14. The rechargeable battery of claim 1, wherein the power receiving module includes a receiving antenna disposed at the casing; the receiving antenna receives a wireless signal and converts energy of the wireless signal to the input power.

15. The rechargeable battery of claim 1, wherein the power receiving module includes a solar panel electrically connected to the charge management module.

16. The rechargeable battery of claim 15, wherein the solar panel is disposed at the casing.

17. The rechargeable battery of claim 15, wherein the solar panel is connected to the charge management module via a cable.

18. The rechargeable battery of claim 1, wherein the charge management module is disposed at a circuit board; one side of the circuit board is provided with the storage capacitor; the storage capacitor has two pins which are connected to the circuit board and are electrically connected to the charge management module.

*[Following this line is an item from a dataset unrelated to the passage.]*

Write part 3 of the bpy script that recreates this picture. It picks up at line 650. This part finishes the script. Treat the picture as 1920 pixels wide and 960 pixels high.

19. The rechargeable battery of claim 18, wherein the positive electrode and the negative electrode are spaced apart in an axial direction, and the circuit board and the storage capacitor are arranged in the axial direction between the positive electrode and the negative electrode; at least one of the positive electrode and the negative electrode is connected to the circuit board via at least one conductive member.

20. The rechargeable battery of claim 1, comprising a wireless signal transceiver disposed inside the casing and electrically connected to the positive electrode and the negative electrode; the wireless signal transceiver receives the output power and transmits a wireless signal carrying an identification code.